> **Prompt**
In the data below, locate each line with the word "scene" and list it.

> **Provided material**
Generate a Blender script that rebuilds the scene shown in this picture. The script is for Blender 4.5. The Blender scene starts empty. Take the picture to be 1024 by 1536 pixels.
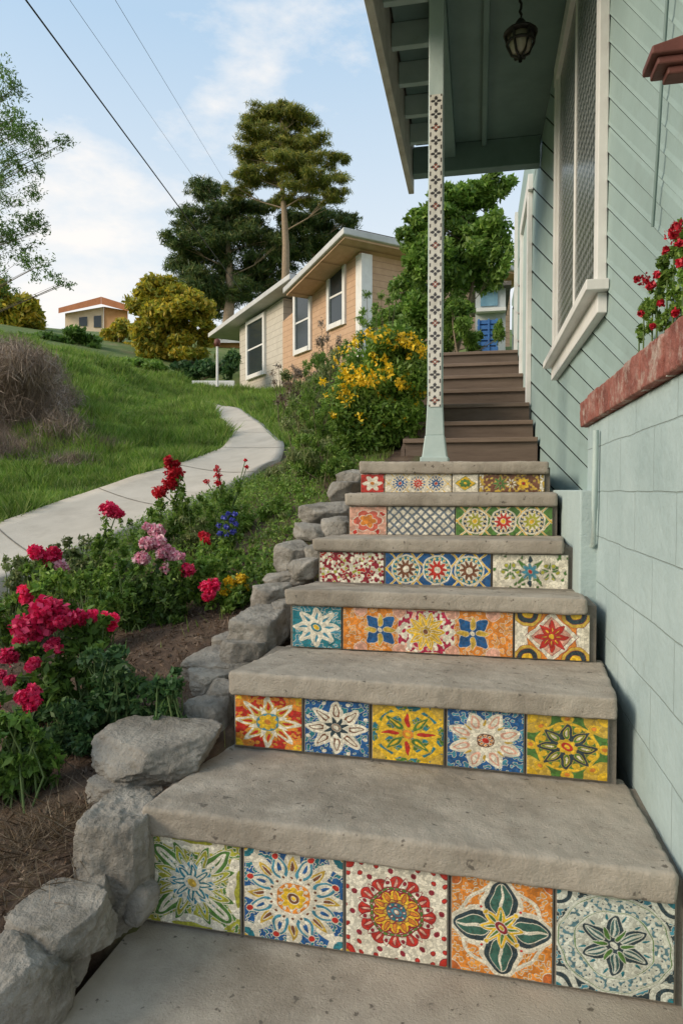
import bpy, math, random
import numpy as np
from mathutils import Vector, Matrix, noise
random.seed(7); rng=np.random.default_rng(7)
F=1020.0; A=math.radians(11.25); P=math.radians(1.85)
sa,ca,sp,cp=math.sin(A),math.cos(A),math.sin(P),math.cos(P)
fw=np.array([-sa*cp,ca*cp,-sp]); rt=np.array([ca,sa,0.]); up=np.array([-sa*sp,ca*sp,cp])
def ray(x,y): return fw+(x-512)/F*rt+(768-y)/F*up
def W(x,y,d): return ray(x,y)*d
def PY(x,y,Y): r=ray(x,y); return r*(Y/r[1])
def PX(x,y,X): r=ray(x,y); return r*(X/r[0])
scn=bpy.context.scene
# ---------------- materials
def newmat(name):
    m=bpy.data.materials.new(name); m.use_nodes=True; nt=m.node_tree; nt.nodes.clear()
    o=nt.nodes.new('ShaderNodeOutputMaterial'); b=nt.nodes.new('ShaderNodeBsdfPrincipled')
    nt.links.new(b.outputs[0],o.inputs[0]); return m,nt,b,o
def nz(nt,scale,detail=6,rough=.6,vec=None):
    n=nt.nodes.new('ShaderNodeTexNoise'); n.inputs['Scale'].default_value=scale; n.inputs['Detail'].default_value=detail
    n.inputs['Roughness'].default_value=rough
    if vec is not None: nt.links.new(vec,n.inputs['Vector'])
    return n
def ramp(nt,fac,stops):
    r=nt.nodes.new('ShaderNodeValToRGB'); e=r.color_ramp.elements
    while len(e)<len(stops): e.new(.5)
    for i,(p,c) in enumerate(stops): e[i].position=p; e[i].color=(*c,1)
    nt.links.new(fac,r.inputs[0]); return r
def mixc(nt,fac,a,b,mode='MIX'):
    m=nt.nodes.new('ShaderNodeMix'); m.data_type='RGBA'; m.blend_type=mode
    for s,v in ((0,fac),(6,a),(7,b)):
        if isinstance(v,(int,float)): m.inputs[s].default_value=v
        elif isinstance(v,tuple): m.inputs[s].default_value=(*v,1)
        else: nt.links.new(v,m.inputs[s])
    return m.outputs[2]
def surf(name,c1,c2,scale=4,rough=.8,bump=.2,bscale=60,c3=None,spots=None,coord='Object',stretch=None,stain=None,bdist=.02):
    m,nt,b,o=newmat(name)
    tc=nt.nodes.new('ShaderNodeTexCoord'); v=tc.outputs[coord]
    if stretch:
        mp=nt.nodes.new('ShaderNodeMapping'); mp.inputs['Scale'].default_value=stretch; nt.links.new(v,mp.inputs[0]); v=mp.outputs[0]
    n=nz(nt,scale,8,.65,v)
    st=[(.32,c1),(.68,c2)] if c3 is None else [(.3,c1),(.5,c2),(.7,c3)]
    col=ramp(nt,n.outputs[0],st).outputs[0]
    if stain:
        n5=nz(nt,stain[0],9,.7,v); r5=ramp(nt,n5.outputs[0],[(stain[1],(0,0,0)),(stain[1]+.15,(stain[3],)*3)])
        col=mixc(nt,r5.outputs[0],col,stain[2])
    if spots:
        n2=nz(nt,spots[0],3,.5,v); r2=ramp(nt,n2.outputs[0],[(spots[1],(0,0,0)),(spots[1]+.05,(1,1,1))])
        col=mixc(nt,r2.outputs[0],col,spots[2])
    nt.links.new(col,b.inputs['Base Color']); b.inputs['Roughness'].default_value=rough
    n3=nz(nt,bscale,6,.7,v); bp=nt.nodes.new('ShaderNodeBump'); bp.inputs['Strength'].default_value=bump; bp.inputs['Distance'].default_value=bdist
    nt.links.new(n3.outputs[0],bp.inputs['Height']); nt.links.new(bp.outputs[0],b.inputs['Normal'])
    return m
def leafmat(name,cols,trans=.4,rough=.55):
    m,nt,b,o=newmat(name)
    g=nt.nodes.new('ShaderNodeNewGeometry')
    st=[(i/(max(1,len(cols)-1)),c) for i,c in enumerate(cols)]
    r=ramp(nt,g.outputs['Random Per Island'],st)
    tc=nt.nodes.new('ShaderNodeTexCoord'); n=nz(nt,2.5,3,.5,tc.outputs['Object'])
    rr=ramp(nt,n.outputs[0],[(.35,(.75,.75,.75)),(.65,(1.3,1.3,1.3))])
    col=mixc(nt,1.0,r.outputs[0],rr.outputs[0],'MULTIPLY')
    nt.links.new(col,b.inputs['Base Color']); b.inputs['Roughness'].default_value=rough
    t=nt.nodes.new('ShaderNodeBsdfTranslucent'); nt.links.new(col,t.inputs[0])
    ms=nt.nodes.new('ShaderNodeMixShader'); ms.inputs[0].default_value=trans
    nt.links.new(b.outputs[0],ms.inputs[1]); nt.links.new(t.outputs[0],ms.inputs[2]); nt.links.new(ms.outputs[0],o.inputs[0])
    return m
def attrmat(name,rough=.35,bump=.3,bscale=90,spec=.5):
    m,nt,b,o=newmat(name); a=nt.nodes.new('ShaderNodeAttribute'); a.attribute_name='Col'
    tc=nt.nodes.new('ShaderNodeTexCoord'); n=nz(nt,22,5,.6,tc.outputs['Object'])
    rr=ramp(nt,n.outputs[0],[(.3,(.84,.82,.78)),(.6,(1.08,1.08,1.08))])
    col=mixc(nt,1.0,a.outputs['Color'],rr.outputs[0],'MULTIPLY')
    nt.links.new(col,b.inputs['Base Color']); b.inputs['Roughness'].default_value=rough
    n3=nz(nt,bscale,4,.6,tc.outputs['Object']); bp=nt.nodes.new('ShaderNodeBump'); bp.inputs['Strength'].default_value=bump; bp.inputs['Distance'].default_value=.01
    nt.links.new(n3.outputs[0],bp.inputs['Height']); nt.links.new(bp.outputs[0],b.inputs['Normal'])
    return m
M={}
M['conc']=surf('concrete',(.33,.285,.23),(.49,.435,.36),5,.9,.5,140,spots=(38,.66,(.15,.13,.105)),stain=(2.2,.49,(.24,.205,.16),.8))
M['concedge']=surf('concrete_core',(.16,.14,.11),(.26,.23,.19),8,.9,.5,120)
M['path']=surf('path_concrete',(.47,.42,.345),(.59,.53,.445),2,.9,.3,60,stain=(1.2,.52,(.36,.31,.25),.6))
M['rock']=surf('rock',(.16,.145,.12),(.31,.285,.245),6,.92,.9,26,c3=(.48,.45,.395),stain=(10,.55,(.11,.10,.07),.85),bdist=.035)
M['tile']=attrmat('glazed_tile',.25,.10,80)
M['siding']=surf('green_siding_paint',(.27,.365,.345),(.33,.435,.415),2.5,.6,.15,50,stain=(3,.55,(.25,.315,.295),.5))
M['gap']=surf('siding_gap',(.02,.03,.028),(.035,.05,.045),4)
M['wallp']=surf('painted_block',(.36,.455,.445),(.46,.555,.545),3,.75,.35,45)
M['green']=surf('dark_green_paint',(.14,.21,.195),(.19,.275,.26),3,.6,.1,40)
M['pale']=surf('pale_green_paint',(.38,.48,.46),(.50,.59,.56),5,.5,.15,40,stain=(12,.6,(.30,.31,.27),.6))
M['white']=surf('white_paint',(.68,.67,.64),(.80,.79,.76),5,.55,.12,40)
M['fascia']=surf('weathered_white_paint',(.42,.37,.32),(.64,.59,.53),7,.7,.2,30)
M['brick']=surf('red_brick',(.17,.055,.04),(.30,.10,.075),11,.85,.7,40,c3=(.40,.19,.15),stain=(13,.50,(.50,.40,.34),.9))
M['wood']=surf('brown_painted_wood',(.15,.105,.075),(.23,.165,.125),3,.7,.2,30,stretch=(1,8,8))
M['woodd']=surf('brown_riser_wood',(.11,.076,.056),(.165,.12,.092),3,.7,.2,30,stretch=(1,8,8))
M['bark']=surf('bark',(.18,.13,.085),(.40,.30,.2),9,.9,.8,25,stretch=(4,4,1))
M['twig']=surf('twig',(.10,.08,.045),(.2,.15,.09),9)
M['stem']=surf('green_stem',(.06,.11,.03),(.13,.19,.06),9)
M['metal']=surf('black_iron',(.015,.012,.01),(.035,.03,.025),9,.45,.1)
M['cable']=surf('black_cable',(.01,.01,.01),(.02,.02,.02),9,.6,.0)
M['rust']=surf('rust_red_paint',(.10,.03,.02),(.19,.06,.045),9,.6,.2)
M['blue']=surf('blue_paint',(.02,.10,.32),(.04,.17,.45),4,.5)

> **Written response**
Generate a Blender script that rebuilds the scene shown in this picture. The script is for Blender 4.5. The Blender scene starts empty. Take the picture to be 1024 by 1536 pixels.
scn=bpy.context.scene